Goma (DR Congo) (AFP) - Twenty-nine people have been killed in three days of clashes between rival factions of a militia group in a village in Democratic Republic of Congo's restive east, an official said Friday.

The two factions are fighting for control of the village of Bweru in North Kivu province, a region plagued by regular flare-ups of ethnic bloodshed.

"Since Wednesday two factions of the Mai-Mai Nyatura have been fighting for control of the village. The death toll on Friday is 29 people dead," a local administrator, Dieudonne Tshishiku, told AFP.

"The clashes are still going on. Bweru and neighbouring villages have emptied of their populations," Tshishiku said, urging the Congolese military to intervene to end the violence and let civilians return to their homes.

An NGO official speaking on condition of anonymity said the 29 dead included at least 11 militia fighters but added that the dead could also include civilians.

The Mai-Mai Nyatura is a "self-defence" militia made up of people from the Hutu ethnic group who are in the majority around Bweru.
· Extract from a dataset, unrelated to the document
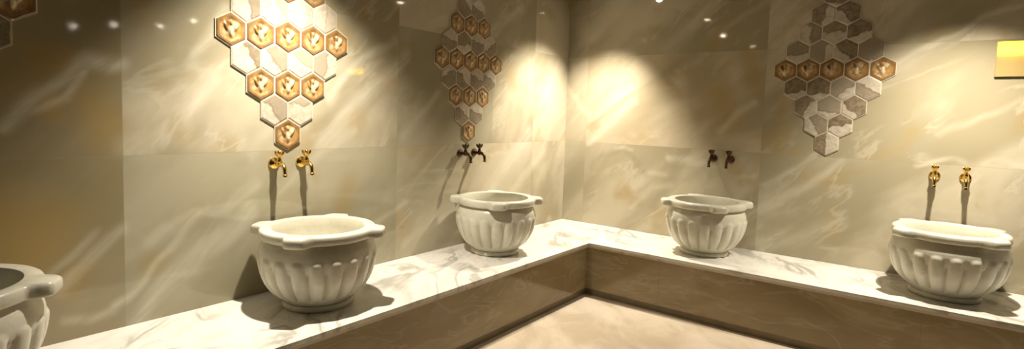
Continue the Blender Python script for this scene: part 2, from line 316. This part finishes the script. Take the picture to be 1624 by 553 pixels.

Other ethnic groups in the area, including the Nande people, regard Hutus as foreigners, leading to rivalries and violence over land and resources.

For more than a year, a cycle of attacks and reprisals between Hutu and Nande militias has stoked tensions in North Kivu, which like the rest of eastern Congo has been torn apart by over 20 years of conflict.

In one recent bloody attack, Nande militiamen killed 25 Hutu civilians in February -- almost all of them hacked to death with machetes.

Political tension has been mounting across the vast but troubled country since December, when President Joseph Kabila's second and final term officially ended but elections were not held.

Though rich in mineral wealth and water, Congo has long been one of the Africa's poorest nations and rising unrest has only deepened the economic malaise.